Una scelta vincente oltretutto quella di diluire le novità lungo tutto l’arco dell’avventura, espediente che permette di non far mai calare l’interesse nonostante l’impegno richiesto non sia mai eccessivo. Questo perché la fluidità è fondamentale per il ritmo del racconto, e la sensazione di sfida non deve prevalere sul pathos. È così che l’atmosfera riesce a prendere il sopravvento, risplendendo di una realizzazione tecnica eccezionale, capace di narrare la sua storia con dettagli, e melodie, anche fuori dalle scene d’intermezzo. La bellezza di alcuni villaggi medievali, le case di pietra, i viottoli, il sole che filtra tra le foglie di un bosco al tramonto, scorci costantemente soggiogati dalla puzza di morte.
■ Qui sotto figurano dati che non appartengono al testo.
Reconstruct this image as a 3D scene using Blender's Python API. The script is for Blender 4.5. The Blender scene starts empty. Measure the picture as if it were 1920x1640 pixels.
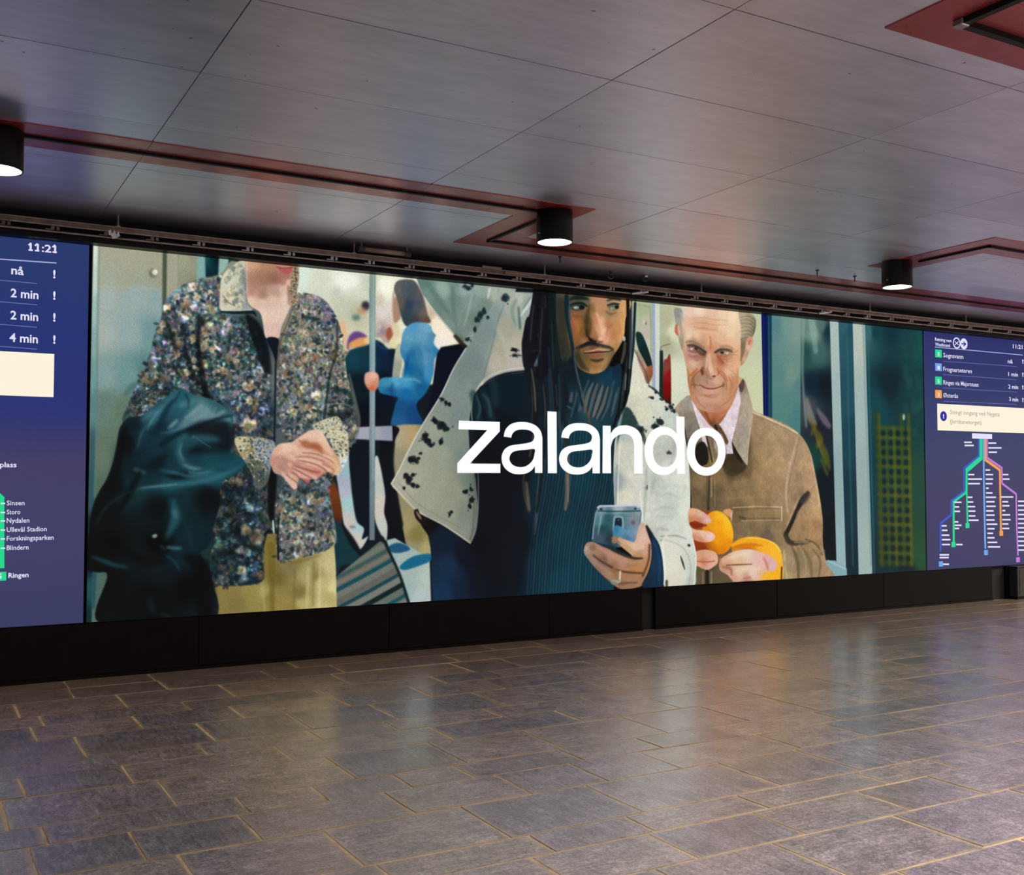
import bpy, bmesh, math, random
import numpy as np
from mathutils import Vector, Matrix
SC = bpy.context.scene; SCOL = SC.collection
random.seed(11)
# ================================================================ camera, world, lights, exposure
cam = bpy.data.cameras.new('camera'); cam_ob = bpy.data.objects.new('camera', cam); SCOL.objects.link(cam_ob)
cam_ob.location = (0, 0, 1.225); cam_ob.rotation_euler = (math.pi/2+0.040512, 0, -0.51447)
cam.sensor_width = 36; cam.lens = 1974.5/1920*36; cam.clip_end = 200; SC.camera = cam_ob
world = bpy.data.worlds.new('world'); SC.world = world; world.use_nodes = True
bg = world.node_tree.nodes['Background']; bg.inputs[0].default_value = (1.0, .94, .91, 1); bg.inputs[1].default_value = .35
def lamp(name, kind, loc, power, color, **kw):
    l = bpy.data.lights.new(name, kind); l.energy = power; l.color = color
    for k, v in kw.items(): setattr(l, k, v)
    o = bpy.data.objects.new(name, l); SCOL.objects.link(o); o.location = loc; return o
# added fill lights without fittings, out of view beside and behind the camera
lamp('fill_light', 'AREA', (7.2, 1.15, 2.86), 500, (1, .94, .92), shape='RECTANGLE', size=11, size_y=.7, spread=2.3)
lamp('fill_light', 'AREA', (4.5, -2.4, 2.86), 60, (1, .95, .92), shape='RECTANGLE', size=12, size_y=1.0, spread=2.6)
lamp('fill_light', 'AREA', (13.2, 4.0, 2.86), 520, (1, .90, .76), shape='RECTANGLE', size=3.5, size_y=2.4, spread=2.6)
vs = SC.view_settings; vs.view_transform = 'Standard'; vs.look = 'None'; vs.exposure = 0; vs.gamma = 1
try: vs.use_curve_mapping = False
except Exception: pass
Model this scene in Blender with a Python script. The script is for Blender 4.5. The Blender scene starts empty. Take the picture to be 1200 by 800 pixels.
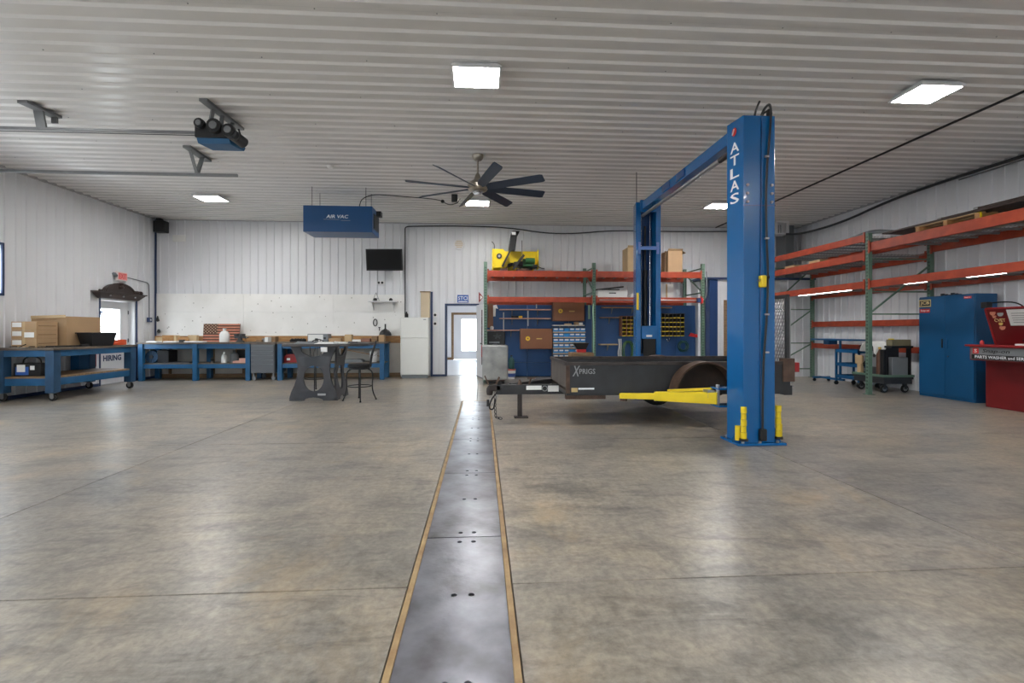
import bpy, bmesh, math, random
from mathutils import Vector, Matrix, Euler
random.seed(7)
PI = math.pi
SC = bpy.context.scene
COL = SC.collection

# ------------------------------------------------------------------ camera, sky, exposure
F_PX, CX_VP, H_CAM = 560.0, 35.0, 1.37
cam = bpy.data.cameras.new('camera')
cam.sensor_width = 36.0
cam.lens = F_PX / 1200 * 36.0
cam.shift_y = -13.0 / 1200
cam.clip_start = 0.05
cam.clip_end = 200
co = bpy.data.objects.new('camera', cam)
COL.objects.link(co)
co.location = (0, 0, H_CAM)
co.rotation_euler = (PI / 2, 0, -math.atan(CX_VP / F_PX))
SC.camera = co
w = bpy.data.worlds.new('overcast_sky')
SC.world = w
w.use_nodes = True
_n = w.node_tree.nodes
_bg = _n['Background']
_tc = _n.new('ShaderNodeTexCoord'); _sp = _n.new('ShaderNodeSeparateXYZ'); _rp = _n.new('ShaderNodeValToRGB')
w.node_tree.links.new(_tc.outputs['Generated'], _sp.inputs[0])
_mr = _n.new('ShaderNodeMapRange'); _mr.inputs['From Min'].default_value = -1.0      # -1..1 -> 0..1 up the sky
w.node_tree.links.new(_sp.outputs['Z'], _mr.inputs[0])
_e = _rp.color_ramp.elements                     # bright ground tone added below the horizon for up-light, overcast above it
_e[0].position, _e[0].color = 0.0, (0.55, 0.56, 0.58, 1)
_e[1].position, _e[1].color = 1.0, (0.66, 0.80, 1.0, 1)
for _p, _c in ((0.49, (0.62, 0.63, 0.65, 1)), (0.51, (0.90, 0.95, 1.0, 1))):
    _k = _e.new(_p); _k.color = _c
w.node_tree.links.new(_mr.outputs[0], _rp.inputs[0])
w.node_tree.links.new(_rp.outputs[0], _bg.inputs['Color'])
_bg.inputs['Strength'].default_value = 15.0
LAMP = 98.0            # radiance of the ceiling light diffusers
SC.view_settings.view_transform = 'Standard'
SC.view_settings.look = 'None'
SC.view_settings.gamma = 1.0
SC.view_settings.exposure = 0.2
SC.cycles.max_bounces = 8
SC.cycles.diffuse_bounces = 5
SC.cycles.sample_clamp_indirect = 6.0

def portal(name, loc, rot, sx, sy):
    l = bpy.data.lights.new(name, 'AREA'); l.shape = 'RECTANGLE'; l.size = sx; l.size_y = sy
    l.cycles.is_portal = True
    o = bpy.data.objects.new(name, l); COL.objects.link(o); o.location = loc; o.rotation_euler = rot

# ------------------------------------------------------------------ materials
def lin(c):
    return tuple(((v / 255) / 12.92 if v / 255 <= 0.04045 else ((v / 255 + 0.055) / 1.055) ** 2.4) for v in c) + (1,)

MATS = {}
def M(name, rgb, rough=0.5, metal=0.0, var=0.10, scale=6.0, bump=0.0, rgb2=None, coat=0.0, spec=0.5, stretch=None):
    """painted / plain surface: base colour with a procedural mottling towards rgb2, slight roughness change, optional fine relief"""
    if name in MATS: return MATS[name]
    m = bpy.data.materials.new(name); m.use_nodes = True
    nt = m.node_tree; N = nt.nodes; L = nt.links
    p = N['Principled BSDF']
    tc = N.new('ShaderNodeTexCoord'); mp = N.new('ShaderNodeMapping')
    L.new(tc.outputs['Object'], mp.inputs[0])
    if stretch: mp.inputs['Scale'].default_value = stretch
    nz = N.new('ShaderNodeTexNoise'); nz.inputs['Scale'].default_value = scale; nz.inputs['Detail'].default_value = 5
    L.new(mp.outputs[0], nz.inputs['Vector'])
    rp = N.new('ShaderNodeValToRGB'); rp.color_ramp.elements[0].position = 0.3; rp.color_ramp.elements[1].position = 0.7
    a = lin(rgb)
    b = lin(rgb2) if rgb2 else tuple(v * (1 - var) for v in a[:3]) + (1,)
    rp.color_ramp.elements[0].color = b; rp.color_ramp.elements[1].color = a
    L.new(nz.outputs['Fac'], rp.inputs[0]); L.new(rp.outputs[0], p.inputs['Base Color'])
    mr = N.new('ShaderNodeMapRange'); mr.inputs['To Min'].default_value = rough if rough < 0.37 else rough - 0.07; mr.inputs['To Max'].default_value = rough if rough < 0.37 else min(1, rough + 0.07)
    L.new(nz.outputs['Fac'], mr.inputs[0]); L.new(mr.outputs[0], p.inputs['Roughness'])
    p.inputs['Metallic'].default_value = metal
    p.inputs['Coat Weight'].default_value = coat
    p.inputs['Specular IOR Level'].default_value = spec
    if bump:
        n2 = N.new('ShaderNodeTexNoise'); n2.inputs['Scale'].default_value = scale * 8; n2.inputs['Detail'].default_value = 3
        L.new(mp.outputs[0], n2.inputs['Vector'])
        bp = N.new('ShaderNodeBump'); bp.inputs['Strength'].default_value = bump; bp.inputs['Distance'].default_value = 0.01
        L.new(n2.outputs['Fac'], bp.inputs['Height']); L.new(bp.outputs[0], p.inputs['Normal'])
    MATS[name] = m
    return m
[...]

Si riesce a sentirne l’odore nauseabondo, quando si è costretti a camminare sulle centinaia di corpi che lastricano i campi di battaglia, mentre i ratti ne dilaniano i resti. Una scena simbolica, potentissima, dove il dramma è palpabile, travolgente, vertiginoso. Sono sequenze che non si possono dimenticare in fretta.
È un’opera sporca, viscida, talmente intensa da togliere il fiato
Si può toccare con mano la cura che Asobo ha infuso nella loro opera, riproducendo architetture, affreschi, panorami, ed esaltandoli con una colonna sonora d’epoca, reinterpretata in chiave moderna con grandissimo gusto. Come veder suonare un menestrello in Piazza del Duomo, oggi. Ma non solo le melodie che accompagnano ogni sequenza sono di una bellezza clamorosa, prese singolarmente, ma tutto il sound design è perfettamente sincronizzato alla dinamicità dell’azione. C’è amore, tanto nella fiaba quanto nella confezione.